Since I’m teaching a cookbook-memoir class right now, I thought I’d background myself with a dip into David Kamp’s book The United States of Arugula: How We Became a Gourmet Nation.
It was a fun read–a tour that took me from the birth of foodie culture under culinary celebrities like James Beard and Julia Child, through the crunchy 1960s-70s that brought Alice Waters and Odessa Piper to fame, to arrive at today’s world of Whole Foods megastores and backyard chickens.
This is the story of a tug-of-war between Industry–with its desire to reduce all food to an assembly-line centralized system of nutrition based on the latest scientific findings–and what I’ll call “Gourmetism”–with its celebration of the local, the seasonal, and the traditional. You know, the world of Michael Pollan’s “don’t eat anything your grandmother wouldn’t recognize” and your neighbors plowing under their lawns to grow heirloom vegetables.
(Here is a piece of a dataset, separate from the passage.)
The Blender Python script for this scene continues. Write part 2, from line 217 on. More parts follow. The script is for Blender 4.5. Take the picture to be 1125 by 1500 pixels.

The book is way too detailed–Kamp never met a fact he wouldn’t try to shoehorn in somehow–and that marred this reader’s experience. Even so, it was fun to see MY world held up for inspection, and to see how the pieces of the puzzle of “what’s for dinner” began to fall into place as people gradually lost interest in the whiz-bang wonders of processed food (Tang! Lunchables!) and began to demand REAL FOOD, DAMMIT.
I’ve been an interested bystander through a lot of this. My mother, a working mom without an ounce of interest in food herself (suspiciously sinful in its sensuality) embraced every innovation that reduced her need to think about What’s For Dinner or to spend time in the kitchen making it happen. I learned nothing at her elbow but a distaste for pea soup and pot-roast. I lived on rice and eggs and roommates’ superior kitchen skills until aligning my stars with my chef-husband, who remembers everything he ever ate and can ponder What’s For Dinner before he’s finished Lunch.
The best part of the book for me was the two pages concerning Madison’s own role in the Food Revolution when the back-to-the-land movement met up with the growing interest in fine dining spurred by Julia Child’s popularization of French cuisine. JoAnna Guthrie, a wealthy Chicago eccentric with an interest in farm-to-table philosophy, brought her Phoenix Fellowship to Madison–a group that went on to create the Ovens of Brittany and change the landscape of food in Madison. Odessa Piper left its employ at 23 to start L’Etoile. Many chefs who got their start at Ovens went on to bring fine dining to 1980s Madison. Ah the memories… Cafe Palms, Ovens, or Fess Hotel for brunch? An embarassment of riches!
It’s just good fun to see your own town’s history on the pages of such an authoritative book. Check it out! (of the library. It’s a read-once.)
p.s. All those factoids and footnotes and no mention of the Dane County Farmers’ Market, “The Largest Producer-Only Farmers Market in the Country.” What are we, chopped foie gras here in flyover country?